I wonder now if that station from upstate NY, WOLF, lost many listeners with indiscriminate test notices.

All earnestness aside, I have to ask how many of you posters on this topic are diligent radio people / engineers / hams / targeted as privy to these uprisings. After two personal decades removed from 26 straight years of radio employment I find all I need to the outside world is a wall phone, a few DX radios, my original two eMails, internet Oldies stations, a laptop with the local Weather Channel app, a $12 wristwatch and a 13 year old car with a decent Chrysler radio. I don't watch much TV at all despite having a nice $50 close-out Radio Shack antenna 'guaranteed' to bring in stations from 90 miles away.

So I really have to give a really great, sweeping tip of the earphones to you folks who are riveted to so much in the way of communications and responsibility.
 
A big problem with Amber alerts is that they prioritize one type of incident above all others, including those that may pose a far greater risk.

For example an armed madman or terrorist at large in the community would not rise to the level of sending out an alert even if he were randomly shooting into homes or buildings, but we have to hear about every domestic dispute in the state where one of the parents drives off with the kid. That's not to say it's not important, but so are a lot of other things. Amber alerts disproportionately serve a special interest group and they can be difficult to impossible to opt out of, depending on the platform.
 
The weekly tests are important. If the station's engineer or another employee is monitoring the station and they notice a a malfunction during the test they can fix it.

I live in Connecticut and one time about 5 or 6 years ago I was out driving around and the station I was listening to did an EAS test. The tones went off. The voice-over mentioned it was only a test. Then the EAS tones played to conclude the test, but the tones were so low that it didn't trigger the station to go back to regular programming and for the next ten minutes or so, the station I was listening to was relaying the music of the station that originated the EAS test. The music was very distorted and quiet. After the ten minutes the EAS tones went off really loudly and that finally triggered the station to go back to regular programming.

There is another station in my market that I listen to. It's a small AM station with an FM translator. Many times I've heard the EAS go off on the station it's so soft you can't even hear what's being said. This is really crazy because if I'm not mistaken their FM sister station is the secondary EAS station in the market. I think in Hartford the main EAS station is WTIC AM/FM and the secondary EAS station is WDRC-FM.
 
What you are describing Marc B are issues with the set up. From every EAS installation I have seen, the EAS is designed to override the station's audio and it is connected direct to the input line to the transmitter. Certainly in the second instance, they needed an amplifier or preamp between the EAS output and transmitter input.
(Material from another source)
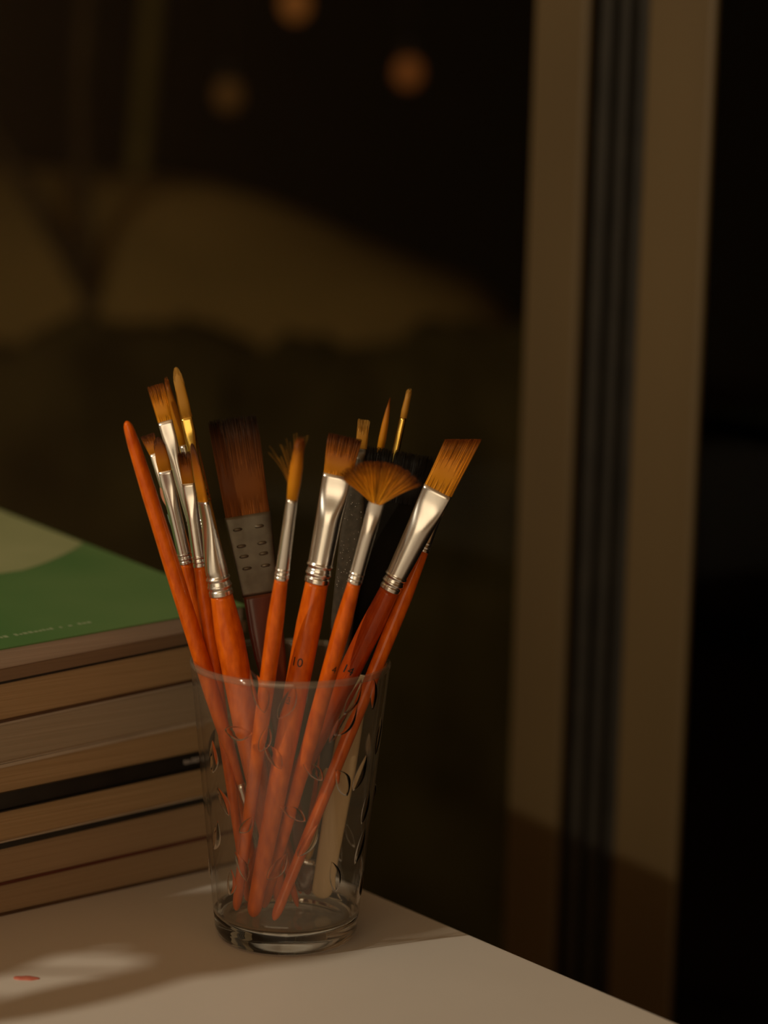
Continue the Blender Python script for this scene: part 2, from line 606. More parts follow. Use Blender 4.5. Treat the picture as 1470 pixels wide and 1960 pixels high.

What likely happened with the first test you describe was a mistake made by the primary station failing to run the end code on the test. It happened to me in Houston. We kept our EAS on automatic, so when the test or activation came in it immediately interrupted my programming and took over. The EAS Alert for a weather event ends and there I am running "News Radio 740, KTR News Time is..." it was a few minutes trying to reach them unsuccessfully before somebody got through and the issue was corrected. It happened a second time with the FM primary but luckily KTRH ran theirs first so when the FM primary went with their alert, my EAS system knew it was the same EAS code so I only heard the audio in the studio. I won't mention the name of the jock, but he had an embarrassing time stumbling over his words getting out a tornado warning to the point he actually cracked himself up at one point. Then he forgot the end tones so we all enjoyed about 10 minutes of his afternoon drive shift before the audio cut.
 
Here's an idea: how about EAS weekly tests that merely test that primary stations can reach secondary stations: If it works, the printer prints the time and date of receipt for the file the FCC makes you keep but airing the test is optional. The monthly, a different test entirely, should be aired because it's more about the EAS network versus whether your unit is working correctly.

I can tell you EAS equipment is quite reliable. There are the never easy software updates but I only had an issue once in about a decade. The biggest problem I had was my state EAS plan notifying me that they changed primary stations I had to monitor.